Friendship With God Is Its Own Reward
Taken from a Red Rock News Article (5/3/24)
Rev. Dona Johnson | Jan 21, 2024
When many of us think of Jesus, we don’t think of him as having a friendship with us. Maybe because we think of God as holy and untouchable. Or maybe we think a friendship with God would be way too informal and casual. Or maybe we have attachment issues and find it hard to befriend God as a heavenly Father. Wherever you are, in John 15:13-15, Jesus, with great love in his heart for his disciples called them friends. “No one has greater love than this, to lay down one’s life for one’s friends. You are my friends if you do what I command you. I do not call you servants any longer, because the servant does not know what the master is doing; but I have called you friends…”
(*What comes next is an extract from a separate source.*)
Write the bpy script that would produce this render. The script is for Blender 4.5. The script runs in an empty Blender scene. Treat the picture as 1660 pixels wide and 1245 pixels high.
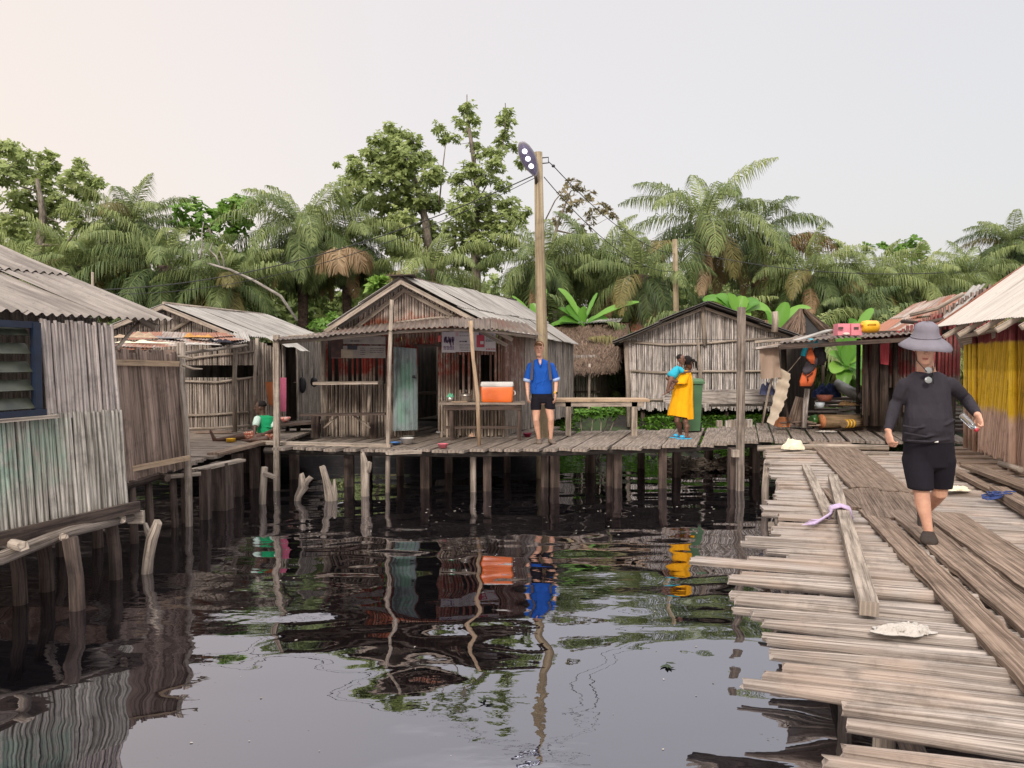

Jesus goes one step further and affirms his love for his disciples when he says, “I no longer call you servants but I call you friends.” Jesus is referring to servants who have no rights or access into the presence and royal courts of their master. Instead, Jesus declares the disciples as his friends. It’s important to note that Jesus doesn’t call himself a friend to the disciples. They are friends of his and not the other way around. Jesus lays out that they are not on equal ground but subordinate to him. What does this type of friendship look like? In Jesus’ understanding of friendship it is distinct from a modern western understanding of friends as equals. There is no equity between Jesus and his
friends and yet he dies for those who are subordinate to him.
Jesus understood all too well what laid ahead for his disciples. And he wanted them to grow in love for each other, a love that would sacrifice, encourage and bind and unite through all the struggles they would face. God chose them for this specific time and place to take on his mission. They did not choose God, nor did they choose their mission. And it is the same with us. We always tend to feel that the initiative is on us but it is not. Like the disciples, Jesus chooses us, calls us friends, appoints us with the responsibility of
ambassadorship and gives us the task to bear fruit—share the message of salvation with the world. Friendship with Jesus is not divorced from risks, responsibilities and obedience. The very mission given the disciples, to preach the gospel would bring them into collision with worldly mindsets and the religious powers of the day.
Sometimes it seems as if Christians are sent out into the world to compete against one another, or dispute one another or even quarrel with one another. And many times this type of behavior weakens the Church’s witness. But if Christ’s Church remains obedient to the same mission Jesus gave to his disciples, to proclaim the Easter message of the death and resurrection of Jesus Christ and while doing so are called to deeply love one another, then that may mean dying to our pride, it may mean reaching out and bridging denominational boundaries in order to sustain the apostolic banding together, abiding in Jesus’ love and finding common ground.
It is both astounding and beyond belief, that the God of the universe through Jesus would call his followers friends, would want to die for them and hold nothing back from them. God’s friendship with his people brings great benefits and God has a special interest in the welfare of his people. Friendship with God is its own reward. Amen.